For some reason I'm often an emotional basketcase on Saturdays. Maybe its trying to be professional at work all week, the excess emotion comes out when I try to relax.
Doesnt help that things I did since labour day weekend have torn down my walls and shields. So im very much stuck with my raw emotion.
Some which is wild since I dance with Kali and she has been dragging me in her whirlish spiral dancing. Everything Kali is very raw. My Kali nature is very intense, few are comfortable with it. Those who say they are but it makes them recoil in one way or another.
How disappointing to harness Kali in such manner and have no one to share with, at least not in the near future. In general rarely can I share Kali her dance is just too much.... it burns. .... and you give blood and flesh in sacrifice.

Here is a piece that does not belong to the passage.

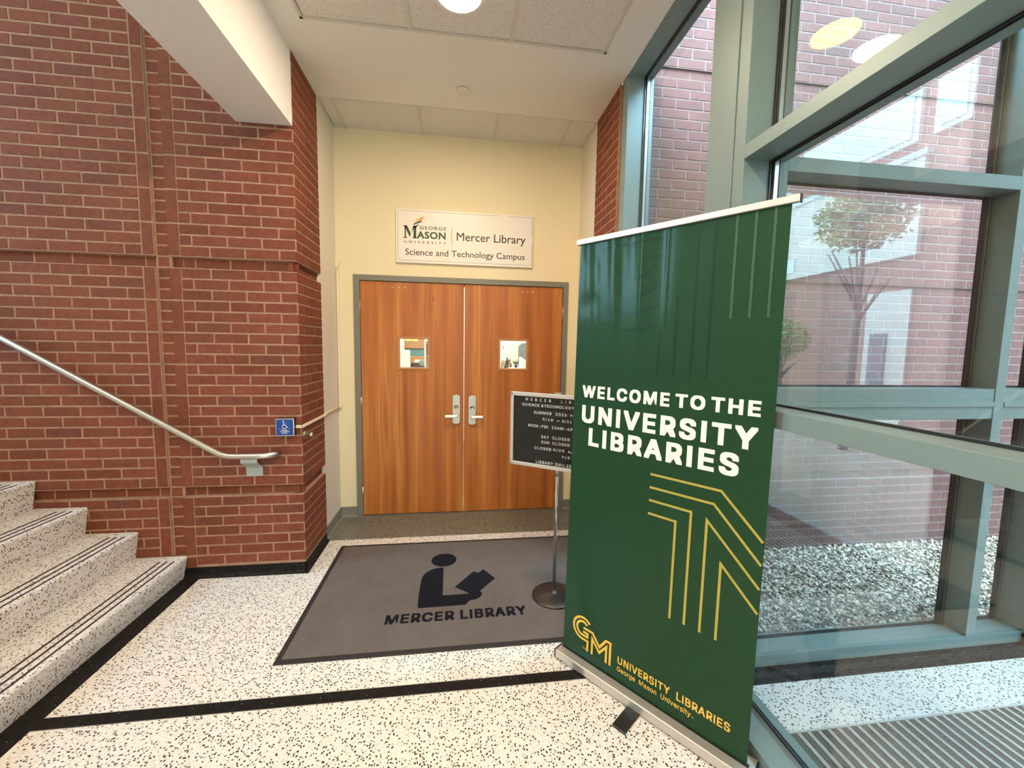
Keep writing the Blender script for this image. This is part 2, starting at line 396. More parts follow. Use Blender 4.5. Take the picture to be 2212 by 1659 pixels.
def lay(parent, bricks, M, rot, limit=300, depth=.03, hide=None):
    """bricks: (centre of face xyz, length, height[, name]); rot = z rotation of the face (0: faces -Y)."""
    vis = []; rest = []
    R = Matrix.Rotation(rot, 4, 'Z')
    for b in bricks:
        q = project(b[0]); s = 0
        if q and -60 < q[0] < 2272 and -40 < q[1] < 1700 and not (hide and hide(q)): s = b[1]*b[2]/q[2]**2
        (vis if s > 0 else rest).append((s, b))
    vis.sort(key=lambda t: -t[0]); rest += vis[limit:]; vis = vis[:limit]
    for s, b in vis:
        o = bpy.data.objects.new(b[3] if len(b) > 3 else 'brick', brick_mesh(b[1], depth, b[2], M)); COL.objects.link(o)
        jit = random.uniform(-.0006, .0004); n = R @ Vector((0, 1, 0))
        o.location = Vector(b[0])+n*(depth/2+jit); o.rotation_euler = (random.uniform(-.004, .004), random.uniform(-.004, .004), rot)
        o.parent = parent
    if rest:
        V = []; Fc = []
        for s, b in rest:
            me = brick_mesh(b[1], depth, b[2], M); k = len(V); n = R @ Vector((0, depth/2, 0))
            for v in me.vertices: V.append((R @ v.co)+Vector(b[0])+n)
            for p in me.polygons: Fc.append([k+i for i in p.vertices])
        me = bpy.data.meshes.new('brickwork'); me.from_pydata(V, [], Fc); me.materials.append(M)
        o = bpy.data.objects.new('brickwork', me); COL.objects.link(o); o.parent = parent; o['kind'] = 'stuff'
def bond(u0, u1, n0, n1, jodd, recess=(), full=BL):
    """list of (u centre, z centre, length, height, recessed) for courses n0..n1-1; odd courses have a joint at jodd."""
    out = []
    for n in range(n0, n1):
        j = jodd+(0 if n % 2 else full/2); k = math.ceil((u0-j)/full+1e-6); a = u0
        while a < u1-1e-6:
            b = min(j+k*full, u1); k += 1
            l = b-a-GAP
            if l > .012: out.append(((a+b)/2, CZ0+(n+.5)*CH, l, CH-GAP, n in recess))
            a = b
    return out
REC = (8, 30, 51)

# ------------------------------------------------------------ left brick wall (stair bay), channel and pier, all facing -Y at y = 2.85
YB = 2.85
def bands(x0, x1, d, zmax):   # backing with the two recessed shadow courses set further in
    zs = [0, CZ0+8*CH, CZ0+9*CH, CZ0+30*CH, CZ0+31*CH, zmax]; out = []
    for k in range(5): out.append((x0, x1, YB+d+(.028 if k % 2 else 0), YB+.25, zs[k], zs[k+1]))
    return out
wl_ = struct(boxes('wall_left', bands(-6.3, -1.866, .002, 5.6)+[(-1.866, -1.775, YB+.0145, YB+.25, 0, 5.6)], MORTAR))
bl = [((u, YB+(.028 if r else 0), z), l, h) for u, z, l, h, r in bond(-6.3, -1.934, 1, 83, -2.031, (8, 30))]
lay(wl_, bl, BRICK, 0, 300)
sold = []
def soldiers(u, wdt):
    out = []
    for a, b in ((0, 2), (2, 5), (5, 8), *[(9+3*i, 12+3*i) for i in range(7)], *[(31+3*i, 34+3*i) for i in range(17)]):
        out.append(((u, YB, CZ0+(a+b)/2*CH+(.02 if a == 0 else 0)), wdt, (b-a)*CH-GAP-(.05 if a == 0 else 0), 'soldier_brick'))
    for n in (8, 30): out.append(((u, YB+.028, CZ0+(n+.5)*CH), wdt, CH-GAP, 'brick'))
    return out
lay(wl_, soldiers(-1.9, .060), BRICK, 0, 300)
lay(wl_, [((-1.8235, YB+.0125, CZ0+(n+.5)*CH), .062, CH-GAP) for n in range(1, 83)], BRICK, 0, 300, depth=.02)
wp = struct(boxes('wall_pier', [(b[0], b[1]-(.028 if k % 2 else 0), b[2], YB+.05, b[4], b[5]) for k, b in enumerate(bands(-1.786, -1.0355, .002, 3.39))]+[(-1.786, -1.36, YB+.002, YB+.25, 3.39, 5.6)], MORTAR))
bp = [((u, YB+(.028 if r else 0), z), l, h) for u, z, l, h, r in bond(-1.723, -1.0283, 1, 83, -1.548, (8, 30)) if z < 3.36 or u < -1.4]
lay(wp, bp, BRICK, 0, 300); lay(wp, soldiers(-1.7545, .062), BRICK, 0, 300)
# pier return, facing +X at x = -1.033 ; the short brick wall right of the alcove, facing -X at x = 1.104
ZB = [0, CZ0+8*CH, CZ0+9*CH, CZ0+30*CH, CZ0+31*CH, 3.39]
wr = struct(boxes('wall_pier_return', [(-1.30, -1.0355-(.028 if k % 2 else 0), YB+.05, 3.312, ZB[k], ZB[k+1]) for k in range(5)], MORTAR))
br = []
for u, z, l, h, r in bond(YB, 3.316, 1, 50, YB+BL, (8, 30)):
    if u-l/2 < YB+.02: u += .003; l -= .004
    br.append(((-1.033-(.028 if r else 0), u, z), l, h))
lay(wr, br, BRICK, PI/2, 300)
wq = struct(boxes('wall_right_return', [(1.106+(.028 if k % 2 else 0), 1.30, YB, 3.312, ZB[k], ZB[k+1]) for k in range(5)], MORTAR))
lay(wq, [((1.104+(.028 if r else 0), u, z), l, h) for u, z, l, h, r in bond(YB, 3.316, 1, 50, YB+BL/2, (8, 30))], BRICK, -PI/2, 300)
# outside wall beyond the glass
ZO = [-.1]+[CZ0+n*CH for r_ in REC for n in (r_, r_+1)]+[7.5]
wo = struct(boxes('wall_outside', [(1.245, 8.5, 2.8225+(.016 if k % 2 else 0), 3.1, ZO[k], ZO[k+1]) for k in range(len(ZO)-1)], MORTAR_OUT))
bo = [((u, 2.82+(.016 if r else 0), z), l, h) for u, z, l, h, r in bond(1.25, 8.5, -1, 110, 1.298+.1025, REC)]
lay(wo, bo, BRICK_OUT, 0, 300, hide=lambda q: (q[0] < 1650 and q[1] > 440) or q[0] < 1385)
# black terrazzo base along the brick
prof = [(0, 0), (-.034, 0), (-.030, .006), (-.016, .016), (-.012, .03), (-.012, .070), (0, .074)]
struct(prism('baseboard_pier', [(2.862+a, b) for a, b in prof], 'X', -1.80, -1.012, BLACKT))
struct(prism('baseboard_return', [(-1.045-a, b) for a, b in prof], 'Y', 2.83, 3.306, BLACKT))
struct(prism('baseboard_right', [(1.115+a, b) for a, b in prof], 'Y', 2.83, 3.306, BLACKT))

# ------------------------------------------------------------ floor
struct(box('floor', (-1.9, 1.24, -4.2, 3.303, -.12, 0), TERR))
struct(box('floor_alcove', (-1.06, 1.13, 3.303, 3.80, -.12, .001), ALCF))
struct(box('trim_1', (-1.70, 1.115, 1.743, 1.799, -.02, .0012), BLACKT))
struct(box('trim_2', (-1.812, -1.70, -1.6, 2.83, -.02, .0012), BLACKT))
struct(boxes('trim_3', [(-1.70, 1.115, 1.7405, 1.743, -.02, .0014), (-1.70, 1.115, 1.799, 1.8015, -.02, .0014)], mat('zinc_strip', (.35, .33, .3), .4, metal=.6)))
# ------------------------------------------------------------ alcove walls
struct(box('wall_alcove_left', (-1.30, -1.05, 3.312, 3.90, 0, 3.5), CREAM2))
struct(box('wall_alcove_right', (1.117, 1.40, 3.312, 3.90, 0, 3.5), CREAM2))
struct(boxes('wall_back', [(-1.3, -.893, 3.77, 3.90, 0, 3.5), (1.012, 1.4, 3.77, 3.90, 0, 3.5), (-.893, 1.012, 3.77, 3.90, 2.173, 3.5)], CREAM))
covep = [(0, 0), (-.022, 0), (-.012, .006), (-.006, .018), (-.005, .092), (0, .094)]
struct(prism('baseboard_alcove_left', [(-1.05-a, b) for a, b in covep], 'Y', 3.306, 3.77, COVE))
struct(prism('baseboard_alcove_back', [(3.77+a, b) for a, b in covep], 'X', -1.05, -.905, COVE))
struct(prism('baseboard_alcove_back_right', [(3.77+a, b) for a, b in covep], 'X', 1.024, 1.117, COVE))
struct(prism('baseboard_alcove_right', [(1.117+a, b) for a, b in covep], 'Y', 3.306, 3.77, COVE))

# ------------------------------------------------------------ ceiling with lay-in tiles
ZC = 3.39
cl = struct(boxes('ceiling', [(-1.37, -.885, -4.2, 2.595, ZC, ZC+.12), (.905, 1.118, -4.2, 2.595, ZC, ZC+.12),
      (-1.37, 1.118, 2.595, 3.335, ZC, ZC+.12), (-.885, .905, -4.2, 2.595, ZC+.05, ZC+.12), (-1.06, 1.12, 3.335, 3.78, ZC+.05, ZC+.12)], CEIL))
for r in range(11):
    y1 = 2.585-r*.62
    for c in range(3):
        x0 = -.875+c*.593
        if r == 0 and c == 1: # tile with the downlight cut out (12-sided hole stays hidden by the lamp trim)
            pass
        box('ceiling_tile', (x0+.011, x0+.593-.011, y1-.609, y1-.011, ZC+.007, ZC+.022), TILE, cl)
bars = [(-.885, -.869, -4.2, 2.595, ZC+.001, ZC+.03), (.889, .905, -4.2, 2.595, ZC+.001, ZC+.03), (-.885, .905, 2.579, 2.595, ZC+.001, ZC+.03)]
bars += [(-.875+c*.593-.011, -.875+c*.593+.011, -4.2, 2.579, ZC, ZC+.03) for c in (1, 2)]
bars += [(-.869, .889, 2.585-r*.62-.011, 2.585-r*.62+.011, ZC+.0005, ZC+.03) for r in range(1, 11)]
for b in bars: box('grid_bar', b, TBAR, cl)
xs = [-1.043, -.945, -.31, .31, .905, 1.113]
for a, b in zip(xs, xs[1:]): box('ceiling_tile', (a+.012, b-.012, 3.345, 3.77, ZC+.008, ZC+.022), TILE, cl)
for a in xs[1:-1]: box('grid_bar', (a-.012, a+.012, 3.337, 3.77, ZC, ZC+.03), TBAR, cl)
box('grid_bar', (-1.05, 1.117, 3.331, 3.343, ZC-.001, ZC+.03), TBAR, cl); box('grid_bar', (-1.05, -1.035, 3.34, 3.77, ZC, ZC+.03), TBAR, cl); box('grid_bar', (1.10, 1.117, 3.34, 3.77, ZC, ZC+.03), TBAR, cl)
struct(box('ceiling_beam', (-1.365, -1.036, -4.2, YB, 2.935, ZC+.12), WHITE))
struct(box('ceiling_upper', (-6.5, -1.2, -4.3, 3.1, 5.6, 5.75), CEIL))
struct(box('wall_upper', (-1.365, -1.15, -4.2, YB, ZC+.12, 5.6), WHITE))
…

Im getting mixed signals from new friend. Says things that make me glow but then theres little follow through. Can't tell if hes just in a weird place himself or if he's really pushing me away gently. Not sure he even knows at times. I probably like him more then I should. Perhaps it's a case of right guy wrong time.
Either way sitting here feeling so many emotions that it prevents me from being able to do anything productive. Hoping to do something productive like cooking or sewing or even drawing pastels. Just hoping I pull myself together enough to clear the garage and get winter tires in my truck and make appointment to get them put on.